There was another show called, I think, The Lottery. This guy went around delivering winning lottery prizes. These were always in $1000 bills each, which should have tipped me on to the fact that it was just, you know, television. I don’t remember the kind of scrapes he would get into trying to find the winners, but it was not a real show about the lottery.
And I watched It’s A Living, so that’s one more for Ann Jillian!
And who dares to remember Nightingales: A show about young nursing students who have a surprisingly large amount of time to sit around wearing revealing outfits.
There was also a show in the late 70’s or 80’s about a group of cowboys who travel in time from the old west to the present. I think they became detectives or bounty hunters or something. I can’t remember the name of it for the life of me but noone I know remembers it.
Does anyone else remember The Fall and Rise of Reginald Perrin. It might have been more popular in GB than it was here in the US.
A friend of mine just discovered “Sports Night” - I’ve never seen it, but apparently the two main charichters are “soinlove”, to quote the friend.
I remember “Eerie, Indiana”! That was the one with the funky tupperware episode, right?
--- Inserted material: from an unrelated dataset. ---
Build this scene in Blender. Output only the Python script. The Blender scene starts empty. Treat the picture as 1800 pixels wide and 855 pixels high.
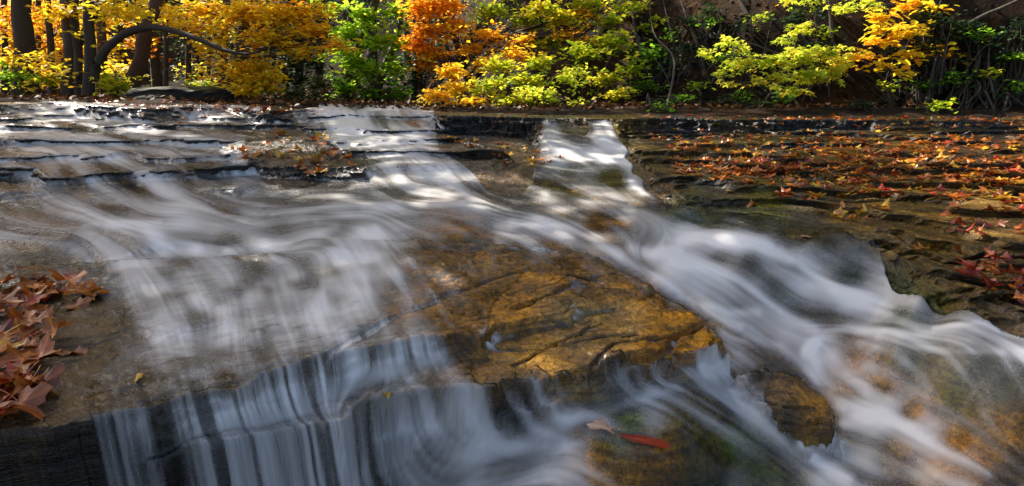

I don’t suppose anyone remembers the Disney shows “Ocean Girl” and “Spellbinder”, though? “Ocean Girl” had the chick who lived by herself on an island, a whale, and some guys who lived in an undersea community. Sci-fi, although it was fairly subtle about it until the last season or so. “Spellbinder(s?)”, I don’t remember as well - I think this girl and her brother got transported into another dimension where the people in charge could shoot electricity from their hands? Man, I miss the days when The Disney Channel had good shows. Seems like now everything is animated comedy, no plot necessary, or a rerun of an old ABC show (“Growing Pains”, anyone?).